The lone major void in Kyle Busch’s career was victory in the Daytona 500, though he won several other races in every manner of stock-car (and truck) that competed at the World Center of Racing.
But it’s the one Daytona 500 he missed entirely that made a lasting impact on Daytona International Speedway, and the entire sport in general. It came due to an unfortunate physical impact.
During the 2015 Xfinity Series race, the Saturday 300-miler preceding Sunday’s Daytona 500, Busch was part of a multi-car crash just past the start-finish line with nine laps remaining.
Kyle Busch after 2015 Daytona crash: “Man, I’m done”
While other cars careened off each other and the outside wall, Busch’s No. 54 Toyota, with broken steering, was sent on a high-speed angle directly toward the concrete wall bordering a grass field inside the entrance to Turn 1.
The head-long crash left Busch with a double compound fracture to his right leg as well as a broken left foot.
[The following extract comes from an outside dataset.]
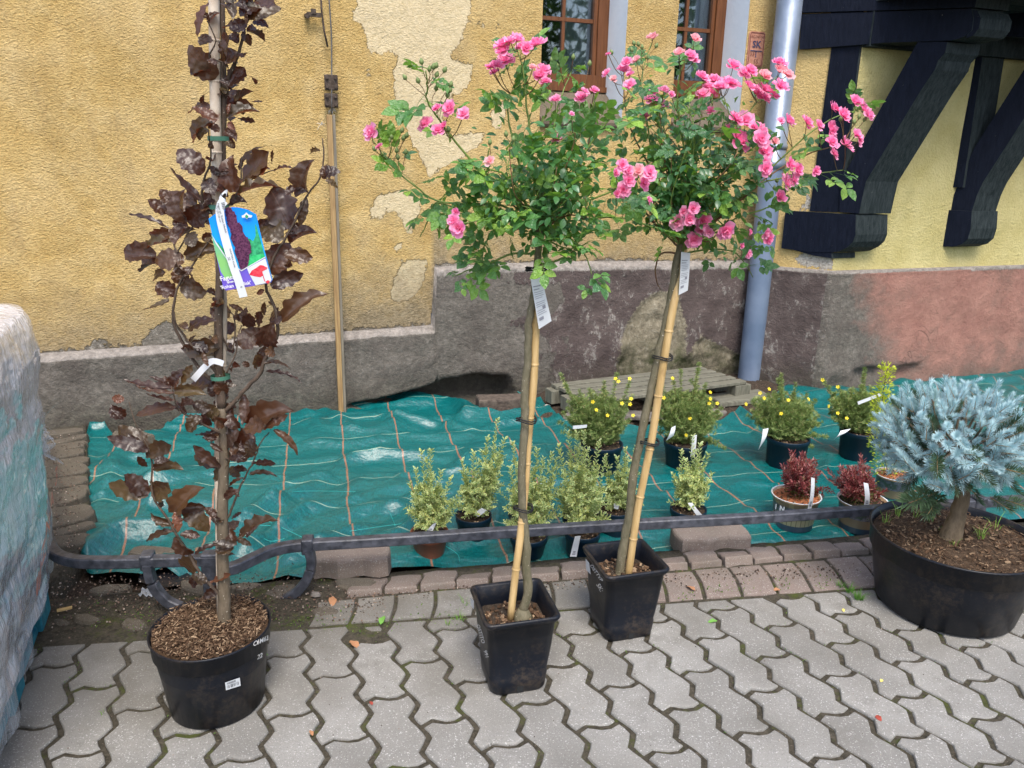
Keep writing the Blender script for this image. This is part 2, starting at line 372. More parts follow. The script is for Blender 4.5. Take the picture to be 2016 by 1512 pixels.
M_FRAME = m_wood('brown_window_wood', (.095, .034, .012), (.17, .065, .024), (20, 20, 2), .4)
M_GREYW = m_wood('silvered_pallet_wood', (.085, .082, .062), (.20, .195, .15), (4, 40, 4), .85)
M_BATT = m_wood('brown_batten_wood', (.22, .13, .055), (.40, .27, .12), (30, 30, 2), .7)
M_GREYW2 = m_wood('grey_batten_wood', (.13, .115, .09), (.24, .21, .16), (30, 30, 2), .8)
def m_cane():
    t = MT('bamboo_cane'); v = t.co(); n = t.noise(t.map(v, (1, 1, .12)), 60, 4, .6)
    c = t.mix(t.step(n, .3, .7), (.40, .26, .10), (.60, .43, .21)); c = t.mix(t.ma('MULTIPLY', t.step(t.noise(v, 14, 4, .7), .6, .7), .4), c, (.22, .13, .06))
    return t.bsdf(c, .38, None, .5)
M_CANE = m_cane(); M_CANE2 = simple('pale_old_cane', (.42, .33, .24), (.60, .52, .42), 30, .5)
def m_bark(nm, a, b, lent=True):
    t = MT(nm); v = t.co(); n = t.noise(t.map(v, (1, 1, .4)), 55, 5, .7); c = t.mix(t.step(n, .3, .7), a, b)
    if lent: c = t.mix(t.step(t.noise(v, 170, 2), .70, .73), c, (.5, .45, .36))
    return t.bsdf(c, .7, t.bump(n, .004), .3)
M_RBARK = m_bark('rose_bark', (.085, .080, .045), (.19, .165, .11)); M_BBARK = m_bark('beech_bark', (.085, .065, .042), (.17, .135, .095)); M_DBARK = m_bark('dark_beech_bark', (.05, .035, .027), (.12, .085, .06)); M_SBARK = m_bark('spruce_bark', (.085, .062, .038), (.19, .145, .095), False)
M_GTWIG = simple('green_rose_twig', (.11, .19, .035), (.19, .26, .06), 20, .5); M_RTWIG = simple('reddish_twig', (.14, .06, .03), (.17, .12, .05), 20, .5)
M_REVEAL = simple('pale_blue_white_paint', (.70, .77, .84), (.80, .85, .90), 3, .8, 25, .002)
M_SAND = m_paver('brown_sandstone', (.20, .13, .085), (.30, .21, .14))
M_CURT = simple('grey_white_curtain', (.34, .38, .42), (.50, .55, .60), 3, .9); M_DARKROOM = simple('dark_room_wall', (.012, .013, .014))
# ================================================================ the building on the left
O = G(110, 840); WA = radians(70.9); W = Vector((sin(WA), cos(WA), 0)); N = Vector((W.y, -W.x, 0)); UP = Vector((0, 0, 1))
def wsz(x, y, off=0.0):
    p = PL(x, y, O + N * off, N); return (p - O).dot(W), p.z
def WP(s, z, off=0.0): return O + W * s + N * off + UP * z
def wpoly(px, off): return [wsz(x, y, off) for x, y in px]
YO = -.075
def c4(l, ox=650, oy=0, k=2.52): return [(ox + x / k, oy + y / k) for x, y in l]
P_BIG = c4([(105, 65), (130, 50), (145, 20), (120, -60), (300, -110), (720, -90), (690, 0), (700, 30), (670, 130), (655, 190), (615, 250), (600, 285), (650, 310), (705, 320), (695, 400), (670, 450), (620, 470), (580, 510), (560, 560), (560, 640), (600, 670), (700, 660), (770, 665), (740, 720), (640, 790), (560, 830), (490, 880), (460, 800), (430, 750), (400, 690), (370, 610), (350, 570), (330, 540), (320, 440), (310, 380), (335, 320), (330, 270), (300, 240), (270, 270), (240, 262), (205, 280), (175, 200), (165, 130), (110, 100)])
P_L = c4([(215, 990), (260, 960), (300, 955), (340, 945), (400, 965), (450, 990), (440, 1070), (400, 1160), (365, 1130), (340, 1060), (290, 1040), (250, 1085), (190, 1080)])
P_M = c4([(800, 560), (860, 500), (875, 560), (840, 640), (810, 620)]); P_S = [c4([(185, 350), (205, 355), (200, 385), (188, 378)]), c4([(815, 125), (845, 125), (832, 152)]), c4([(700, 95), (740, 110), (780, 130), (755, 145), (715, 125)]), c4([(300, 1210), (350, 1200), (355, 1240), (320, 1250)]), c4([(360, 1290), (480, 1280), (470, 1380), (420, 1480), (300, 1500), (310, 1400)])]
P_G = [c4(q, 0, 560, 3.435) for q in ([(600, 375), (640, 365), (700, 385), (740, 440), (770, 490), (640, 500), (590, 440)], [(260, 500), (340, 480), (370, 520), (260, 545)])] + [c4([(600, 90), (700, 70), (830, 150), (850, 240), (830, 380), (560, 420), (400, 350), (350, 300), (370, 250), (480, 160)], 210, 620, 5.4)]
def zplinth(s):
    if s < 2.195: return .375 + .022 * max(s, -.3)
    if s < 2.215: return .425 + (s - 2.195) / .02 * .375
    return .800 + .012 * sin((s - 2.2) * 2)
WOP = [(wsz(1067, 60, YO)[0], wsz(1237, 0, YO)[0]), (wsz(1327, 150, YO)[0], wsz(1471, 60, YO)[0])]; ZS = wsz(1400, 246, YO + .03)[1]; ZI = wsz(1110, 176, YO - .26)[1]; ZO0, ZO1 = round(ZS + .01, 4), 3.35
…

He not only missed the next day’s 500, but the first 11 races of the season as he recovered.
Later, he recalled his immediate thoughts as he awaited the rescue crew.
“I’m thinking to myself, ‘Man, I’m done. There’s no way I’m going to be able to come back from this. This hurts.’”
At that time, “soft wall” technology, in the form of SAFER Barriers, had become common throughout auto racing, but was mostly relegated to the outside walls. Many tracks still had exposed concrete walls on the inside of the track — including inside Turn 1 at Daytona.
That changed immediately, though in rudimentary fashion, when tire barriers were placed against that section of wall prior to the next day’s race.
Changes at Daytona and throughout NASCAR followed the crash
“The thing us drivers have a hard time getting these people to realize or recognize or understand is that anything can happen,” Busch said later that spring when recapping the incident. “We can hit any wall, any way. They just don’t believe it until they see it.”
A SAFER Barrier replaced the makeshift tires in front of that wall, and asphalt replaced the grass in that area of the Speedway.
Drivers had become more vehement in their desire to get rid of grass alongside race tracks, because their slick tires couldn’t gather any grip on the grass and therefore there was no way to scrub off speed and, in a perfect world, steer the car away from a worst-case scenario.
So Kyle Busch never won a Daytona 500, but he helped — in unfortunate fashion — make it safer for himself and all others.
Oh, by the way, he also came back after 11 weeks and won that year’s Cup Series championship, the first of two he’d win in his Hall of Fame career.